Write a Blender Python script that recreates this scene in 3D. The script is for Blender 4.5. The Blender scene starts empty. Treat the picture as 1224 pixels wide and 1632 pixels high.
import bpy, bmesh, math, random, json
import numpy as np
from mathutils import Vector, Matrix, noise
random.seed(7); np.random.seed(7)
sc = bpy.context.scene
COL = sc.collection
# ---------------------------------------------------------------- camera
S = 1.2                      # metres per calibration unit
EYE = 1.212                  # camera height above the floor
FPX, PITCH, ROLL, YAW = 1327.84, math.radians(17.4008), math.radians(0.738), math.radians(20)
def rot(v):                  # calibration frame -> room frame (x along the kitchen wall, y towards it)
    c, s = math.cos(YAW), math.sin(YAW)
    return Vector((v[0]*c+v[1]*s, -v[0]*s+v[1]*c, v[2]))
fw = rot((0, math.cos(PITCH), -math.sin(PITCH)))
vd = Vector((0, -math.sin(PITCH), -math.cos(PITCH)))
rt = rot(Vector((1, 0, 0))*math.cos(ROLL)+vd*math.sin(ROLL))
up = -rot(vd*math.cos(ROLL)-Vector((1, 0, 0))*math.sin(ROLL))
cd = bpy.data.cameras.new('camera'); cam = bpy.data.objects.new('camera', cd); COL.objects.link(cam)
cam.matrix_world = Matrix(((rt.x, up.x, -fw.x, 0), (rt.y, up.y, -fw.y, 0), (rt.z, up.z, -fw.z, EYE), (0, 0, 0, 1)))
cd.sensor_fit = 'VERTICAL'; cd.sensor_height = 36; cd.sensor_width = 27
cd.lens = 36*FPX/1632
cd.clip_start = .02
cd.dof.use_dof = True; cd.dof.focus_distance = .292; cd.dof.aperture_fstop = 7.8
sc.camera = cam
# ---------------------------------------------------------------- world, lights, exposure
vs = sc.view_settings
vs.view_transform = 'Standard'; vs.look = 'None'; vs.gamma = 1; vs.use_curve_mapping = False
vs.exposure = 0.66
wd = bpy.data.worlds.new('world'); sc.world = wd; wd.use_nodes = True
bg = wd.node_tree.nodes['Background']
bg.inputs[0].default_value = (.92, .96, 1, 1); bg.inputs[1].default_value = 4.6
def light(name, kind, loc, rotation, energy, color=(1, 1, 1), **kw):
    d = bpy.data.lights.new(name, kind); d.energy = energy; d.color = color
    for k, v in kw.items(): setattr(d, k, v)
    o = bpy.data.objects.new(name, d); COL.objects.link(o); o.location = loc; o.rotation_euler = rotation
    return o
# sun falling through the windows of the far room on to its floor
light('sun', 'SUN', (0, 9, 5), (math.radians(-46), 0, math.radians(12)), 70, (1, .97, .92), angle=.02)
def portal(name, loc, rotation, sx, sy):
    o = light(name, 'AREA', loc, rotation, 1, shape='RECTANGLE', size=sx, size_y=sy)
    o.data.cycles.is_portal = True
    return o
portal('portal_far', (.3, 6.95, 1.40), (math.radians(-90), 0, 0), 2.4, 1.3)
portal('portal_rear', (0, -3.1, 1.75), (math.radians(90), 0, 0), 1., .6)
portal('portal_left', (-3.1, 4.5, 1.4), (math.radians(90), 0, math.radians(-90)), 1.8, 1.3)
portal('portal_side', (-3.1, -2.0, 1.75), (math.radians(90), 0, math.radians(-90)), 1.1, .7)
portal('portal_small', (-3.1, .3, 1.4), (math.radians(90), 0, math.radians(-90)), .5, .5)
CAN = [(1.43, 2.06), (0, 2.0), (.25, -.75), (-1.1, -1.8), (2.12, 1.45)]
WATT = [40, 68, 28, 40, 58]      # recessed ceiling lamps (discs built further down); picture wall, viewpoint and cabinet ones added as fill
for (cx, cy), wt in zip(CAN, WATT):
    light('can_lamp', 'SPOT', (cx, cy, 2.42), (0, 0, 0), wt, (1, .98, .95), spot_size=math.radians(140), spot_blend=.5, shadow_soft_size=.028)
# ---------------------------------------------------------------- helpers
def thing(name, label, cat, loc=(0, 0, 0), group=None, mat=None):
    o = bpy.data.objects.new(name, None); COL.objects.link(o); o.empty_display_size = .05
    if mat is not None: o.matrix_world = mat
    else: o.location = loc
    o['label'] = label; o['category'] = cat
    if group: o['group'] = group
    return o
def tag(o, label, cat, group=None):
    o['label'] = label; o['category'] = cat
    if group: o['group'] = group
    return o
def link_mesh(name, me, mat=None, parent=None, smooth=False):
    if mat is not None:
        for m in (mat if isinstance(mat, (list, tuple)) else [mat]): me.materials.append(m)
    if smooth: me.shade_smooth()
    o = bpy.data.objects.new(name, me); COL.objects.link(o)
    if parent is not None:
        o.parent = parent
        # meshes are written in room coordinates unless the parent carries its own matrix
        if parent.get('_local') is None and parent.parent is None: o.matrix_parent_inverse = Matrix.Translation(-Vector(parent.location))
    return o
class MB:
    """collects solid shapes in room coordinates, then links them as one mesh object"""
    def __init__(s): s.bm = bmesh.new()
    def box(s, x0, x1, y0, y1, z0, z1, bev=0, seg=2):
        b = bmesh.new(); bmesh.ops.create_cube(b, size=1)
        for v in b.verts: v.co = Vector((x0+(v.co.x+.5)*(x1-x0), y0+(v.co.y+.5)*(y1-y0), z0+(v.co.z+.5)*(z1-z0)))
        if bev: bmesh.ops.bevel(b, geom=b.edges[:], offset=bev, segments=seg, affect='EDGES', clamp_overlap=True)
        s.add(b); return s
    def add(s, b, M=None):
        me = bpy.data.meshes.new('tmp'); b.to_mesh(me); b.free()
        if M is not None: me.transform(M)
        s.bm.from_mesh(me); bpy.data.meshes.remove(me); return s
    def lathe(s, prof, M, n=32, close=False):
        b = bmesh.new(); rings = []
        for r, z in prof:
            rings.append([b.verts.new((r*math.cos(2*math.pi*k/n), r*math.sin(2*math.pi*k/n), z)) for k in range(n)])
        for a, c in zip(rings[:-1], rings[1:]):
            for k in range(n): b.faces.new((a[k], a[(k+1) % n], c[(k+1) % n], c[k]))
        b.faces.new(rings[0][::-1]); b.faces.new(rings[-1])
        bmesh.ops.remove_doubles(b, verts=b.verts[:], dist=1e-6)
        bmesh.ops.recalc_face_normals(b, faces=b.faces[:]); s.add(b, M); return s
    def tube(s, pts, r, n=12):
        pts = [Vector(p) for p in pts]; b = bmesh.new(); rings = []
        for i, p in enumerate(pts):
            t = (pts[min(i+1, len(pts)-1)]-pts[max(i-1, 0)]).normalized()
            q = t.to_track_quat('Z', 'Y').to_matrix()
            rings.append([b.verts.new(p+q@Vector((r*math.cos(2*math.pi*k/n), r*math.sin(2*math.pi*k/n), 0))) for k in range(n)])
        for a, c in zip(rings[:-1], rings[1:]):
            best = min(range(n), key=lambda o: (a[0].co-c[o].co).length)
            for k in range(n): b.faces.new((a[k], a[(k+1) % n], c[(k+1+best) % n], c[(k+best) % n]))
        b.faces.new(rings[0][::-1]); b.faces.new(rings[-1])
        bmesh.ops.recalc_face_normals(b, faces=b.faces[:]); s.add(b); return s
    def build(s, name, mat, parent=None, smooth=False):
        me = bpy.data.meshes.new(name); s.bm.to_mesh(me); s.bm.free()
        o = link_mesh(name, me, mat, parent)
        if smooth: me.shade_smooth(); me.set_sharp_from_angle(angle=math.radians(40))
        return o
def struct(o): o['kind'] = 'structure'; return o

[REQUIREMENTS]
Reproduce the whole listing word for word.

[FINAL RESULT]
Write a Blender Python script that recreates this scene in 3D. The script is for Blender 4.5. The Blender scene starts empty. Treat the picture as 1224 pixels wide and 1632 pixels high.
import bpy, bmesh, math, random, json
import numpy as np
from mathutils import Vector, Matrix, noise
random.seed(7); np.random.seed(7)
sc = bpy.context.scene
COL = sc.collection
# ---------------------------------------------------------------- camera
S = 1.2                      # metres per calibration unit
EYE = 1.212                  # camera height above the floor
FPX, PITCH, ROLL, YAW = 1327.84, math.radians(17.4008), math.radians(0.738), math.radians(20)
def rot(v):                  # calibration frame -> room frame (x along the kitchen wall, y towards it)
    c, s = math.cos(YAW), math.sin(YAW)
    return Vector((v[0]*c+v[1]*s, -v[0]*s+v[1]*c, v[2]))
fw = rot((0, math.cos(PITCH), -math.sin(PITCH)))
vd = Vector((0, -math.sin(PITCH), -math.cos(PITCH)))
rt = rot(Vector((1, 0, 0))*math.cos(ROLL)+vd*math.sin(ROLL))
up = -rot(vd*math.cos(ROLL)-Vector((1, 0, 0))*math.sin(ROLL))
cd = bpy.data.cameras.new('camera'); cam = bpy.data.objects.new('camera', cd); COL.objects.link(cam)
cam.matrix_world = Matrix(((rt.x, up.x, -fw.x, 0), (rt.y, up.y, -fw.y, 0), (rt.z, up.z, -fw.z, EYE), (0, 0, 0, 1)))
cd.sensor_fit = 'VERTICAL'; cd.sensor_height = 36; cd.sensor_width = 27
cd.lens = 36*FPX/1632
cd.clip_start = .02
cd.dof.use_dof = True; cd.dof.focus_distance = .292; cd.dof.aperture_fstop = 7.8
sc.camera = cam
# ---------------------------------------------------------------- world, lights, exposure
vs = sc.view_settings
vs.view_transform = 'Standard'; vs.look = 'None'; vs.gamma = 1; vs.use_curve_mapping = False
vs.exposure = 0.66
wd = bpy.data.worlds.new('world'); sc.world = wd; wd.use_nodes = True
bg = wd.node_tree.nodes['Background']
bg.inputs[0].default_value = (.92, .96, 1, 1); bg.inputs[1].default_value = 4.6
def light(name, kind, loc, rotation, energy, color=(1, 1, 1), **kw):
    d = bpy.data.lights.new(name, kind); d.energy = energy; d.color = color
    for k, v in kw.items(): setattr(d, k, v)
    o = bpy.data.objects.new(name, d); COL.objects.link(o); o.location = loc; o.rotation_euler = rotation
    return o
# sun falling through the windows of the far room on to its floor
light('sun', 'SUN', (0, 9, 5), (math.radians(-46), 0, math.radians(12)), 70, (1, .97, .92), angle=.02)
def portal(name, loc, rotation, sx, sy):
    o = light(name, 'AREA', loc, rotation, 1, shape='RECTANGLE', size=sx, size_y=sy)
    o.data.cycles.is_portal = True
    return o
portal('portal_far', (.3, 6.95, 1.40), (math.radians(-90), 0, 0), 2.4, 1.3)
portal('portal_rear', (0, -3.1, 1.75), (math.radians(90), 0, 0), 1., .6)
portal('portal_left', (-3.1, 4.5, 1.4), (math.radians(90), 0, math.radians(-90)), 1.8, 1.3)
portal('portal_side', (-3.1, -2.0, 1.75), (math.radians(90), 0, math.radians(-90)), 1.1, .7)
portal('portal_small', (-3.1, .3, 1.4), (math.radians(90), 0, math.radians(-90)), .5, .5)
CAN = [(1.43, 2.06), (0, 2.0), (.25, -.75), (-1.1, -1.8), (2.12, 1.45)]
WATT = [40, 68, 28, 40, 58]      # recessed ceiling lamps (discs built further down); picture wall, viewpoint and cabinet ones added as fill
for (cx, cy), wt in zip(CAN, WATT):
    light('can_lamp', 'SPOT', (cx, cy, 2.42), (0, 0, 0), wt, (1, .98, .95), spot_size=math.radians(140), spot_blend=.5, shadow_soft_size=.028)
# ---------------------------------------------------------------- helpers
def thing(name, label, cat, loc=(0, 0, 0), group=None, mat=None):
    o = bpy.data.objects.new(name, None); COL.objects.link(o); o.empty_display_size = .05
    if mat is not None: o.matrix_world = mat
    else: o.location = loc
    o['label'] = label; o['category'] = cat
    if group: o['group'] = group
    return o
def tag(o, label, cat, group=None):
    o['label'] = label; o['category'] = cat
    if group: o['group'] = group
    return o
def link_mesh(name, me, mat=None, parent=None, smooth=False):
    if mat is not None:
        for m in (mat if isinstance(mat, (list, tuple)) else [mat]): me.materials.append(m)
    if smooth: me.shade_smooth()
    o = bpy.data.objects.new(name, me); COL.objects.link(o)
    if parent is not None:
        o.parent = parent
        # meshes are written in room coordinates unless the parent carries its own matrix
        if parent.get('_local') is None and parent.parent is None: o.matrix_parent_inverse = Matrix.Translation(-Vector(parent.location))
    return o
class MB:
    """collects solid shapes in room coordinates, then links them as one mesh object"""
    def __init__(s): s.bm = bmesh.new()
    def box(s, x0, x1, y0, y1, z0, z1, bev=0, seg=2):
        b = bmesh.new(); bmesh.ops.create_cube(b, size=1)
        for v in b.verts: v.co = Vector((x0+(v.co.x+.5)*(x1-x0), y0+(v.co.y+.5)*(y1-y0), z0+(v.co.z+.5)*(z1-z0)))
        if bev: bmesh.ops.bevel(b, geom=b.edges[:], offset=bev, segments=seg, affect='EDGES', clamp_overlap=True)
        s.add(b); return s
    def add(s, b, M=None):
        me = bpy.data.meshes.new('tmp'); b.to_mesh(me); b.free()
        if M is not None: me.transform(M)
        s.bm.from_mesh(me); bpy.data.meshes.remove(me); return s
    def lathe(s, prof, M, n=32, close=False):
        b = bmesh.new(); rings = []
        for r, z in prof:
            rings.append([b.verts.new((r*math.cos(2*math.pi*k/n), r*math.sin(2*math.pi*k/n), z)) for k in range(n)])
        for a, c in zip(rings[:-1], rings[1:]):
            for k in range(n): b.faces.new((a[k], a[(k+1) % n], c[(k+1) % n], c[k]))
        b.faces.new(rings[0][::-1]); b.faces.new(rings[-1])
        bmesh.ops.remove_doubles(b, verts=b.verts[:], dist=1e-6)
        bmesh.ops.recalc_face_normals(b, faces=b.faces[:]); s.add(b, M); return s
    def tube(s, pts, r, n=12):
        pts = [Vector(p) for p in pts]; b = bmesh.new(); rings = []
        for i, p in enumerate(pts):
            t = (pts[min(i+1, len(pts)-1)]-pts[max(i-1, 0)]).normalized()
            q = t.to_track_quat('Z', 'Y').to_matrix()
            rings.append([b.verts.new(p+q@Vector((r*math.cos(2*math.pi*k/n), r*math.sin(2*math.pi*k/n), 0))) for k in range(n)])
        for a, c in zip(rings[:-1], rings[1:]):
            best = min(range(n), key=lambda o: (a[0].co-c[o].co).length)
            for k in range(n): b.faces.new((a[k], a[(k+1) % n], c[(k+1+best) % n], c[(k+best) % n]))
        b.faces.new(rings[0][::-1]); b.faces.new(rings[-1])
        bmesh.ops.recalc_face_normals(b, faces=b.faces[:]); s.add(b); return s
    def build(s, name, mat, parent=None, smooth=False):
        me = bpy.data.meshes.new(name); s.bm.to_mesh(me); s.bm.free()
        o = link_mesh(name, me, mat, parent)
        if smooth: me.shade_smooth(); me.set_sharp_from_angle(angle=math.radians(40))
        return o
def struct(o): o['kind'] = 'structure'; return o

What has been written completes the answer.